In comparison, when storage systems are included in the network, it was observed that:

$$\begin{aligned} & \$ \beta_{A} = {\text{Total}}\;{\text{daily}}\;{\text{revenue}}\;{\text{without}}\;{\text{storage}} = \$ 267,265 \\ & \$ \beta_{B} = {\text{Total}}\;{\text{daily}}\;{\text{revenue}}\;{\text{with}}\;{\text{storage}} = \$ 265,672 \\ & {\text{Savings}}\;{\text{made}}\;{\text{from}}\;{\text{system}},\;\$ \beta_{\text{AB}} = \$ \beta_{B} - \$ \beta_{A} = - \$ 1593 \\ \end{aligned}$$

On a superficial level, this simply implies that the inclusion of a storage system is not profitable to the distribution network operator under the existing conditions. However, a detailed analysis of some influencing factors presented below will give another perspective.

4.1 Sensitivity Analysis I—Increasing ToU Tariffs

As current electricity ToU tariffs (shown in Table 2) were used in the first cost analysis, a consideration for a 1–10% increase in tariff paid by the consumer shows the daily savings due to the inclusion of storage systems  (Table 3):

Table 3 Daily revenue from the distribution network with increase in consumer tariffs

Payback Period

The payback period is an economic analysis tool used to assess the time it would take to recover the capital costs invested in an energy storage system [16]. A simple payback period is used in this study and is described in Eq. 10 as [17]:

$${\text{Payback}}\;{\text{period}} = \frac{{{\text{Cost}}\;{\text{of}}\;{\text{the}}\;{\text{storage}}\;{\text{system}}}}{{{\text{Annual}}\;{\text{cost}}\;{\text{savings}}}}$$
(10)

For a storage system to be deemed as profitable, the best scenario would be to have a payback period less than its lifetime [16]. Thus, from preceding results, the annual savings and payback periods at slightly increased consumer tariffs from 1 to 10% of the current consumer ToU tariff are presented in Table 4:

Table 4 Annual savings and payback period

From the results presented in Table 4, the most beneficial tariff for the customer is the one in which there is at least 10% increment in the current time-of-use tariff rates, due to the lifetime of the storage used (lithium-ion and lead–acid HESS).

4.2 Sensitivity Analysis II—Comparison of Different Storage Technologies

Each storage type has particular characteristics associated with it.
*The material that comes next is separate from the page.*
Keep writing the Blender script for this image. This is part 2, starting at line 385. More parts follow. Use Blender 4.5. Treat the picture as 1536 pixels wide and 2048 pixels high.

These include the roundtrip efficiency, power density, energy density, lifetime, response time, technology maturity, storage duration, etc. [18]. The technically viable energy storage system options for distribution networks include batteries, hydrogen fuel cell (HFC) systems, flywheel energy storage systems, supercapacitors and superconducting magnetic energy storage systems [18]. The charging and discharging efficiencies of the energy storage systems are assumed to have the same value [19].

A compromise between the cost and performance using the data provided in Table 5 is used to compare some of these technologies.

Table 5 Data of costs and efficiency ranges of different storage systems [3, 17]

For this study, another HESS considered is the lithium-ion battery-hydrogen fuel cell hybrid. The payback period with this HESS is presented in Table 6.

Table 6 Annual savings and payback period for the lithium-ion battery-hydrogen fuel cell HESS

The results from Table 6 show that under the existing ToU tariffs scheme, the lithium-ion battery hydrogen fuel cell HESS only becomes profitable when there is at least a 1% increase in the current tariff regime. In addition, it can be seen that the payback period, when there is a 10% increase in the current tariff, is 6.76 years.

5 Conclusion

The profitability of inclusion of energy storage systems when providing energy arbitrage services within a distribution network is influenced by a number of factors—the technology type, the capacity, existing tariff rates, lifetime of the storage technology, etc. A few of these factors have been analysed in this study to highlight the influence they have on the payback period of storage systems within a network under the time-of-use tariff. This analysis would assist distribution network operators in choice of storage technologies that can be deployed to ensure that the investment on storage systems is profitable. Further work on this study will include the profit analysis when the storage system is providing other services such as peak shaving, voltage regulation, etc., concurrent with energy arbitraging.